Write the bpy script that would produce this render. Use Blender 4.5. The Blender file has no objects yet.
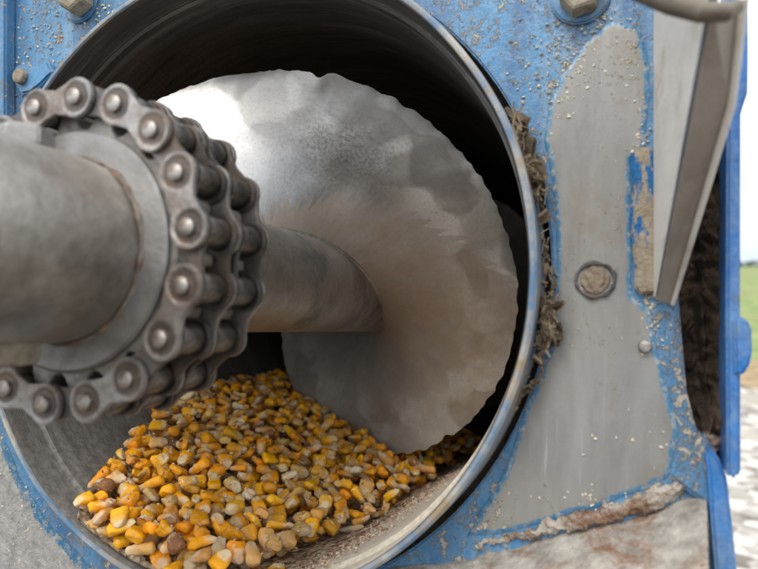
import bpy, bmesh, math, random
import numpy as np
from mathutils import Vector, Matrix, Quaternion, noise
random.seed(11); RNG = np.random.RandomState(4)
PI = math.pi
# ---------------------------------------------------------------- camera, world, sun, exposure
# the machine is modelled in units of the tube radius with the auger axis along +y, then scaled and tilted
S = 0.13
CC = Vector((1.19662, -1.70622, -0.13985))
CX = Vector((0.9337, 0.35646, 0.03364)); CY = Vector((0.01074, 0.06603, -0.99776)); CF = Vector((-0.35788, 0.93197, 0.05782))
TC = Vector((-0.0294, 0, 0.0041))            # tube centre relative to the shaft axis
M = Matrix.Translation((0, 0, 1.1)) @ Matrix.Rotation(math.radians(-5.39), 4, 'X')
scene = bpy.context.scene
cam = bpy.data.cameras.new('camera'); camo = bpy.data.objects.new('camera', cam); scene.collection.objects.link(camo)
r3 = Matrix((CX, -CY, -CF)).transposed().to_4x4()
camo.matrix_world = M @ Matrix.Translation(CC * S) @ r3
cam.lens = 650 / 758 * 36; cam.sensor_width = 36; cam.clip_start = 0.005; cam.clip_end = 3000
cam.dof.use_dof = True; cam.dof.focus_distance = 0.300; cam.dof.aperture_fstop = 11.5; cam.dof.aperture_blades = 0
scene.camera = camo
SUN_EL, SUN_AZ = 54, 190                     # azimuth the light comes from, clockwise from +Y
w = bpy.data.worlds.new('World'); scene.world = w; w.use_nodes = True
nt = w.node_tree; nt.nodes.clear()
out = nt.nodes.new('ShaderNodeOutputWorld'); bg = nt.nodes.new('ShaderNodeBackground')
sky = nt.nodes.new('ShaderNodeTexSky'); sky.sky_type = 'NISHITA'; sky.sun_disc = False
sky.sun_elevation = math.radians(SUN_EL); sky.sun_rotation = math.radians(SUN_AZ); sky.dust_density = 2.5
tc = nt.nodes.new('ShaderNodeTexCoord'); mp = nt.nodes.new('ShaderNodeMapping'); mp.inputs['Scale'].default_value = (1.5, 1.5, 5)
nz = nt.nodes.new('ShaderNodeTexNoise'); nz.inputs['Scale'].default_value = 1.6; nz.inputs['Detail'].default_value = 5
rp = nt.nodes.new('ShaderNodeValToRGB'); rp.color_ramp.elements[0].position = .30; rp.color_ramp.elements[1].position = .55
rp.color_ramp.elements[0].color = (.55,)*3 + (1,)
mx = nt.nodes.new('ShaderNodeMixRGB')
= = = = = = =
WORK REQUIRED
Show every line from the listing above in which the string "objects" appears.

FULL ANSWER
Write the bpy script that would produce this render. Use Blender 4.5. The Blender file has no objects yet.
cam = bpy.data.cameras.new('camera'); camo = bpy.data.objects.new('camera', cam); scene.collection.objects.link(camo)